Wahrscheinlich aufgrund ihrer beruflichen Vorkenntnisse als Chemische Ingenieurin wusste sie um die Folgen des Entzündens von Holzkohle bei fehlender Lüftung und brachte sich auf diese Weise um. Radio und Fernsehen berichteten darüber und eine anhaltenden wirtschaftliche Krise tat ihr Übriges: Immer mehr Lebensmüde schlossen die Balkontür und verlegten ihr fleischloses Barbecue ins Wohnzimmer, sodass der „Charcoal-burning suicide” sich innerhalb von zwei Monaten zur drittbeliebtesten Selbstmordmethode mauserte und 2001 sogar das Erhängen überholte.
Zwar stürzen sich immer noch eine Menge verzweifelter Hongkonger Business-People aus den Fenstern der unzähligen Wolkenkratzer des Stadtstaates an der Chinesischen Südküste, doch bringen sich heute ganze 25 % aller Todunglücklichen per Kohlenmonoxidvergiftung durch Holzkohle um. Von Hongkong aus verbreitete sich der Trend ins umliegende China sowie nach Japan und Taiwan, wo er mittlerweile zum ernst zu nehmenden Problem geworden ist. Mit 4.128 Suiziden allein im letzten Jahr hat Taiwan eine der höchsten Selbstmordraten in ganz Asien.

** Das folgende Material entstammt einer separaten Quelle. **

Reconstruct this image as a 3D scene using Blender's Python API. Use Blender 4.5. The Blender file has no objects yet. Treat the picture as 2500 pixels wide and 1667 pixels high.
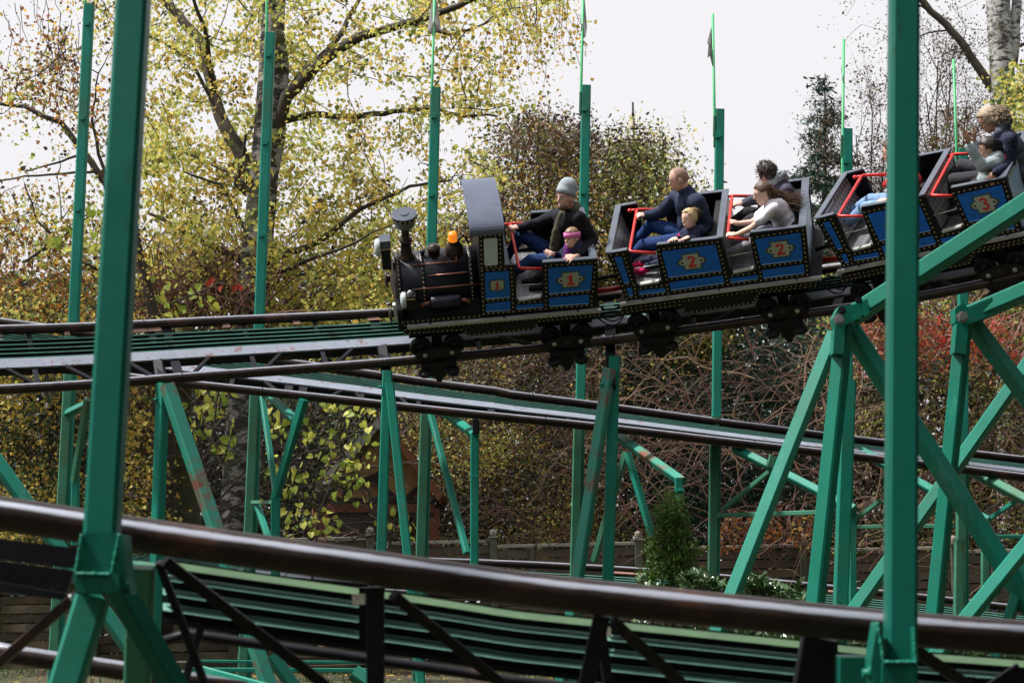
import bpy, bmesh, math, random
import numpy as np
from mathutils import Vector, Matrix, Euler, Quaternion, noise
random.seed(7); rng = np.random.default_rng(7)
SC = bpy.context.scene
COL = SC.collection
# ------------------------------------------------------------------ camera
F = 5200.0                                    # focal length in photo pixels (photo 2500 x 1667)
PITCH = math.radians(7.0); ROLL = math.radians(-1.3)
CAM = Vector((0, 0, 1.6))
R = Matrix.Rotation(PITCH, 3, 'X') @ Matrix.Rotation(math.radians(90), 3, 'X') @ Matrix.Rotation(ROLL, 3, 'Z')
cd = bpy.data.cameras.new('camera'); cam = bpy.data.objects.new('camera', cd); COL.objects.link(cam)
cd.sensor_width = 36; cd.lens = F / 2500 * 36; cd.clip_end = 2000; cd.clip_start = 0.1
cam.matrix_world = Matrix.Translation(CAM) @ R.to_4x4()
cd.dof.use_dof = True; cd.dof.focus_distance = 21.3; cd.dof.aperture_fstop = 6.3
SC.camera = cam
# ------------------------------------------------------------------ world, sun, exposure
SUN_EL, SUN_AZ = math.radians(60), math.radians(-98)      # azimuth from +Y towards +X: light comes from high on the left
w = bpy.data.worlds.new('World'); SC.world = w; w.use_nodes = True
nt = w.node_tree; bg = nt.nodes['Background']
sky = nt.nodes.new('ShaderNodeTexSky'); sky.sky_type = 'NISHITA'; sky.sun_disc = False
sky.sun_elevation = SUN_EL; sky.sun_rotation = SUN_AZ; sky.air_density = 1.6; sky.dust_density = 6.0; sky.ozone_density = 1.0
hs = nt.nodes.new('ShaderNodeHueSaturation'); hs.inputs['Saturation'].default_value = 0.06
mx = nt.nodes.new('ShaderNodeMix'); mx.data_type = 'RGBA'; mx.inputs[0].default_value = 0.72
mx.inputs[7].default_value = (10.9, 10.7, 11.1, 1)            # an even layer of thin white cloud over the clear sky
nt.links.new(sky.outputs[0], hs.inputs['Color']); nt.links.new(hs.outputs[0], mx.inputs[6]); nt.links.new(mx.outputs[2], bg.inputs[0])
bg.inputs[1].default_value = 0.08
sl = bpy.data.lights.new('sun', 'SUN'); sl.energy = 5.0; sl.angle = math.radians(5); sl.color = (1, .96, .9)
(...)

Holzkohle aus Hongkong mit Warnung vor einer Kohlenmonoxidvergiftung
Die Supermarkt-Kette „Rxmart” hat die Kassencomputer ihrer rund 500 Filialen im ganzen Land deshalb zu Beginn dieses Jahres mit einem Warnsystem ausgestattet, das Alarm schlägt, sobald ein Kunde nur Kohle, aber keine Würstchen oder sonstiges Grillgut kaufen möchte. Die Kassiererin ist dann dazu aufgefordert, den geneigten Selbstmörder freundlich-asiatisch von seinem Plan abzubringen und auf die Nummer einer Psycho-Hotline hinzuweisen. In Hongkong gehen Kohlesäcke schon länger nur noch mit der Message „Treasure your life” über die Ladentheke. Andere Länder, andere Sitten.